I was pulled up for alleged speeding by a very annoying and patronising fifty-something copper, who kept calling me “sir” in a really slimy way.

He was an ordinary copper, still a constable, driving around showing off to his rather prettier younger sidekick. He told me that his speedo showed me travelling at “well over 60mph in a 40 zone” and he was struggling keeping up with me in his diesel Astra. I didn’t tell him he needed a proper police car, not a glorified taxi.

Anyway, I do my homework and I know my rights, so when I asked the copper if his speedo was calibrated he said it was not, and I asked him to show me his camera evidence of me speeding, and he said the vehicle was not equipped with a camera, so I told him he could stick his so called speeding ticket where the sun doesn’t shine.

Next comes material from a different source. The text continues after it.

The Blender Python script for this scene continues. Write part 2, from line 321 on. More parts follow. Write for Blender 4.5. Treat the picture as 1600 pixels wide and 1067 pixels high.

I think I said to him “Well, that’s you fucked then!” He then got properly arsey, but could not find anything wrong with my bike or my documents but he still kept up with his “you were speeding” bullshit, and he told me I was going to be reported for speeding.

I may have been speeding, but he can’t prove it, so I did get quite sarcastic back. I have now received a summons for exceeding a 40mph speed limit, with no upper speed mentioned, I’m torn between simply ignoring this ticket as it is just a copper getting bent out of shape, but other people have told me that I should go into court just to experience the copper being laughed out of court. Which one of these options do you think I should take?

Answer

Oh dear. Neither. You have not played a blinder. The real law is this: the police officer and his rather lovelier colleague can both give evidence of speed. Their uncalibrated speedo may well have been reading 60mph and if they give credible evidence that at an indicated 10mph they were not gaining on you, the magistrates can accept their evidence and you are nicked. The proposition that an uncalibrated speedo is worthless in evidence is a dangerous myth.

Had the speed been less than say 10mph over the speed limit then the speedo evidence would not be likely to be accepted, and this has been established law for getting on for 70 years. As you are about one and a half times the speed limit according to the police officers, and both police officers will say that at the recorded 60mph you were not being gained on, the two police officers both estimating your speed as significantly in excess of the speed limit along with a mechanical reading from an uncalibrated speedo is plenty to prove a charge of speeding.

A much wiser idea would have been for you simply to accept a bollocking, because the police officer knows that this is going to be a technically more difficult prosecution than one dealt with by one of his road traffic colleagues with a VASCAR recording system and a calibrated speedo, but nevertheless, unless you are going to be able to show that the two police officers are lying, and you have no credible evidence that they are, I think you are nicked. As a general proposition if the officer looks ready to give you “firm words of advice”, the best plan is to shut up and listen in – or at least look like you are.

Advising the officer that he is ‘fucked’ has obvious drawbacks. The magistrates are likely to convict, and they will give you no credit for remorse or an early guilty plea if you maintain a not guilty plea. I suspect the copper will get it out in evidence that you were in a state of high minded and incorrect dudgeon and some of your more intemperate words are likely to be read back in court in front of the bench of magistrates.

All in all you could not really have played this much worse. I would be tempted, if I were you, to write in and plead guilty so you still get an early plea sentence discount of one third but the copper by not alleging a speed has made it very likely that he will be coming to court to give his evidence about your speed and to stick his size 1 ls in about your demeanour and attitude. I suspect the old sweat copper has done this deliberately because while you may feel you know your rights, the copper probably knows rather more about the criminal process of motoring offences than your forum wisdom equips you to, so he has you by the short and curlies.

I suspect your sage words to the constable may well be repeated to you under the breath of the copper after you’re convicted. You need to be very sure of yourself before you start goading police officers and even then, it isn’t a brilliant idea.